Return, exactly as written, every line from the first line of the data below through the line that contains "obj('conduit_clip', c, 'zinc_yellow', t)".

RECORDS PROVIDED —
☆ ☆ ☆

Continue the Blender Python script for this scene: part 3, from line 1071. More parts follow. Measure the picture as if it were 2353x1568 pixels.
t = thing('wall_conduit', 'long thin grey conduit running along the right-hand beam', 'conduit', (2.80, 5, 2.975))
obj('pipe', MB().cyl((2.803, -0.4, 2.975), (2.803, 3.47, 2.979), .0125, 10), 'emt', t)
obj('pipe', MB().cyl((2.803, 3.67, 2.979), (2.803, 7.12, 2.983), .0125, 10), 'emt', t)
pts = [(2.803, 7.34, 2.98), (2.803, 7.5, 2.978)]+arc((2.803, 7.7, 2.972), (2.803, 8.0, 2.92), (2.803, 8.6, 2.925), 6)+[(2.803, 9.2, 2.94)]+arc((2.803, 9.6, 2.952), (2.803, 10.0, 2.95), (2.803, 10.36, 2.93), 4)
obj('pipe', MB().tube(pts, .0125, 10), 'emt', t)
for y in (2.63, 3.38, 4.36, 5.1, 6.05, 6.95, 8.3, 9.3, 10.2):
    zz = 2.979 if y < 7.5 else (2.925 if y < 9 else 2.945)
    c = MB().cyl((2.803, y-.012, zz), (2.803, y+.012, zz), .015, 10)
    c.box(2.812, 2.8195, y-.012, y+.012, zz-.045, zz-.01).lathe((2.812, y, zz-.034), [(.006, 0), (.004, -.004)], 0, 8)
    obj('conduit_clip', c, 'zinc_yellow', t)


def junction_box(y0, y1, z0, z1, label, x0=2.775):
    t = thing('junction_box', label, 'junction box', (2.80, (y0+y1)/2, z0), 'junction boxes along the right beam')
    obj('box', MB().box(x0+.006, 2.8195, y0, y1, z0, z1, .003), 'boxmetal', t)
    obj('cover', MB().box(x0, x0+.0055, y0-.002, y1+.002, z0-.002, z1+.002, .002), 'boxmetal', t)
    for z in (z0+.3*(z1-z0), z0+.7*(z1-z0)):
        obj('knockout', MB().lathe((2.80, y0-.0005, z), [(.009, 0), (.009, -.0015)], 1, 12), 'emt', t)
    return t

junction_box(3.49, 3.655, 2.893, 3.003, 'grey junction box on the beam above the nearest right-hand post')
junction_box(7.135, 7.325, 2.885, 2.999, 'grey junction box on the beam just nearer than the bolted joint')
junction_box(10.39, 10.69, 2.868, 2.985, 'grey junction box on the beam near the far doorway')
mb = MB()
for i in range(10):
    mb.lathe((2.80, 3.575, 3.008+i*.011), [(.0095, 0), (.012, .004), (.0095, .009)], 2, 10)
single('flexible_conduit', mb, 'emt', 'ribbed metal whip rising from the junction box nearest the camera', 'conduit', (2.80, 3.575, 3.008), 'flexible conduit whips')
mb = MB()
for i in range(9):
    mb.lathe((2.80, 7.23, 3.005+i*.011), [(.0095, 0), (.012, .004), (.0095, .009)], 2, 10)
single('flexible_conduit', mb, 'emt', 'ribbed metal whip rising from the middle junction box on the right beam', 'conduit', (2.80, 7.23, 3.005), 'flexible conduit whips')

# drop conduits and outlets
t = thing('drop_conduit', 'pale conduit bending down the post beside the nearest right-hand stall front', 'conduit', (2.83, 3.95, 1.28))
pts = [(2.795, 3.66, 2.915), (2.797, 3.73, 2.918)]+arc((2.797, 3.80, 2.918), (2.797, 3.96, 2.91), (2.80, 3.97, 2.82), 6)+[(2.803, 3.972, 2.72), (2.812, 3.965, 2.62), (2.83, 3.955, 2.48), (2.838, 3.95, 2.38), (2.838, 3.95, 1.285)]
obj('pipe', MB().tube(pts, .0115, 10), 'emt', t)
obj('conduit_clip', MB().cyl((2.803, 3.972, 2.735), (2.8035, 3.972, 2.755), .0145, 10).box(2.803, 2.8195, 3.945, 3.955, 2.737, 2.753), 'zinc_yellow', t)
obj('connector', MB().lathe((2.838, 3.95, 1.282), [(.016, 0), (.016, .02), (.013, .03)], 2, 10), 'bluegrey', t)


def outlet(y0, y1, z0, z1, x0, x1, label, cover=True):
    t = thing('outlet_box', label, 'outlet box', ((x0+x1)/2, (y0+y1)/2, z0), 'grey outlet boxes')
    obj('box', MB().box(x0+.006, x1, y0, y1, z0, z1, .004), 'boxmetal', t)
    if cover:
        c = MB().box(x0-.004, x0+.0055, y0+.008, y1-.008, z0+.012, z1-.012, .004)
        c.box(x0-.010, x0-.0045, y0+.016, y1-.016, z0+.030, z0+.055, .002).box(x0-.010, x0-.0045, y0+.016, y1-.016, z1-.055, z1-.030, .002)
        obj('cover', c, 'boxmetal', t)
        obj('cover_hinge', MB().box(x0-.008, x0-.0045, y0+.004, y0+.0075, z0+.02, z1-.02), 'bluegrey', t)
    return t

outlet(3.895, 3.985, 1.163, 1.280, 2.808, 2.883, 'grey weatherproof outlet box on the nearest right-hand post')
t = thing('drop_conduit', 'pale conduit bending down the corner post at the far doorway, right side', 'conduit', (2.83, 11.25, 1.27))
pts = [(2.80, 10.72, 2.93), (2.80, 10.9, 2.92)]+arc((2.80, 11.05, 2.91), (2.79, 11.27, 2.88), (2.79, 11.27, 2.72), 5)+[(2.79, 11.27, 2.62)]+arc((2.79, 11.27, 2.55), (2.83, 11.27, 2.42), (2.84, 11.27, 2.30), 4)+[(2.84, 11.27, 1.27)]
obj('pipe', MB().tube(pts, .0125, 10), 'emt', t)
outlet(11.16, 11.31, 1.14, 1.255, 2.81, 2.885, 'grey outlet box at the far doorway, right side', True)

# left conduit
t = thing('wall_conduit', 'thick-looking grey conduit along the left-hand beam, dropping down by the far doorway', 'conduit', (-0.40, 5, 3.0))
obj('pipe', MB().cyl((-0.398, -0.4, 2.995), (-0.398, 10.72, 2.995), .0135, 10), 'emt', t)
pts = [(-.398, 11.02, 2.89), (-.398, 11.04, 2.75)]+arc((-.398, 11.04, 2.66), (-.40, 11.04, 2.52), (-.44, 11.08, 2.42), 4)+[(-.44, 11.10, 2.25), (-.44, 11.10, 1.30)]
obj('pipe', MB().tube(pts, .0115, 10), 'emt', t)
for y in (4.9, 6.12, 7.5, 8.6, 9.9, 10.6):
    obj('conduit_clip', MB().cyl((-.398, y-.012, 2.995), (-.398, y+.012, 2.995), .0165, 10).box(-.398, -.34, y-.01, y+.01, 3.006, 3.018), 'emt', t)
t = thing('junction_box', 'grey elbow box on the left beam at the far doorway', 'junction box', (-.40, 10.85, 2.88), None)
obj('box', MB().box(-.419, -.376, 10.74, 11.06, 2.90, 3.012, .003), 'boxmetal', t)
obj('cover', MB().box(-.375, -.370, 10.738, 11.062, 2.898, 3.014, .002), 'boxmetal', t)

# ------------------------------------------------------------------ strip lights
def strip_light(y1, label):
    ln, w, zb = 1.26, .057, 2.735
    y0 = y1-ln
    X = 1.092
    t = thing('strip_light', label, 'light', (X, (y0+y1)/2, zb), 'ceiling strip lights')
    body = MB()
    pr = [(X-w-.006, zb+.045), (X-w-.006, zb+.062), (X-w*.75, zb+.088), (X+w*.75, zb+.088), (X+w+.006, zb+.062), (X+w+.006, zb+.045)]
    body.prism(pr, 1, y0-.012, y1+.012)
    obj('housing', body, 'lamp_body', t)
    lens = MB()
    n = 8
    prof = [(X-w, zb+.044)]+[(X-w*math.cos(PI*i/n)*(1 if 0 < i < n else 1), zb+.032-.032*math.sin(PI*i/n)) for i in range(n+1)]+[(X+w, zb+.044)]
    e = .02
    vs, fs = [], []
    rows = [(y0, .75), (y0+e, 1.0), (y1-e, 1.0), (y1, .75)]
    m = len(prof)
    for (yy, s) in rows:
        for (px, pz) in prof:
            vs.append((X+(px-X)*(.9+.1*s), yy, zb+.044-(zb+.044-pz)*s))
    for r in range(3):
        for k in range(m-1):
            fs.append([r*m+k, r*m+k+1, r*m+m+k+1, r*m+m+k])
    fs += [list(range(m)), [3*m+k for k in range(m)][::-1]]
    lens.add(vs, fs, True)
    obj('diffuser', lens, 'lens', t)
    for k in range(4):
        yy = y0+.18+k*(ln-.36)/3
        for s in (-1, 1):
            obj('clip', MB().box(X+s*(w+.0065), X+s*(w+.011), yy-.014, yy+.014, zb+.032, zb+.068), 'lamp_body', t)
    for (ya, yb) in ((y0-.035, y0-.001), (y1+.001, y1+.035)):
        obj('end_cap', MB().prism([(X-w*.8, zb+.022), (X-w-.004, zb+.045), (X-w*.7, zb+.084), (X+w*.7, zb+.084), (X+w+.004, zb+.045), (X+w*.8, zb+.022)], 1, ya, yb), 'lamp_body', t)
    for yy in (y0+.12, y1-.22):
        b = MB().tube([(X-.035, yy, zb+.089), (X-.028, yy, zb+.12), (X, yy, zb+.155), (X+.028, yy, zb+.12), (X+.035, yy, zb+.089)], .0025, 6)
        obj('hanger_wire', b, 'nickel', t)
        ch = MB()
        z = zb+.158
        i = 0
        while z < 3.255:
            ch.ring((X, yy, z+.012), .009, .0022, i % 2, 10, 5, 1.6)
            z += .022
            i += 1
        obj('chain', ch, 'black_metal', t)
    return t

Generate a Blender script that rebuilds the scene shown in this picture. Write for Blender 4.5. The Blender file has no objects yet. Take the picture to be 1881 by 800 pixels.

☆ ☆ ☆

RESULT BELOW —
Continue the Blender Python script for this scene: part 3, from line 1071. More parts follow. Measure the picture as if it were 2353x1568 pixels.
t = thing('wall_conduit', 'long thin grey conduit running along the right-hand beam', 'conduit', (2.80, 5, 2.975))
obj('pipe', MB().cyl((2.803, -0.4, 2.975), (2.803, 3.47, 2.979), .0125, 10), 'emt', t)
obj('pipe', MB().cyl((2.803, 3.67, 2.979), (2.803, 7.12, 2.983), .0125, 10), 'emt', t)
pts = [(2.803, 7.34, 2.98), (2.803, 7.5, 2.978)]+arc((2.803, 7.7, 2.972), (2.803, 8.0, 2.92), (2.803, 8.6, 2.925), 6)+[(2.803, 9.2, 2.94)]+arc((2.803, 9.6, 2.952), (2.803, 10.0, 2.95), (2.803, 10.36, 2.93), 4)
obj('pipe', MB().tube(pts, .0125, 10), 'emt', t)
for y in (2.63, 3.38, 4.36, 5.1, 6.05, 6.95, 8.3, 9.3, 10.2):
    zz = 2.979 if y < 7.5 else (2.925 if y < 9 else 2.945)
    c = MB().cyl((2.803, y-.012, zz), (2.803, y+.012, zz), .015, 10)
    c.box(2.812, 2.8195, y-.012, y+.012, zz-.045, zz-.01).lathe((2.812, y, zz-.034), [(.006, 0), (.004, -.004)], 0, 8)
    obj('conduit_clip', c, 'zinc_yellow', t)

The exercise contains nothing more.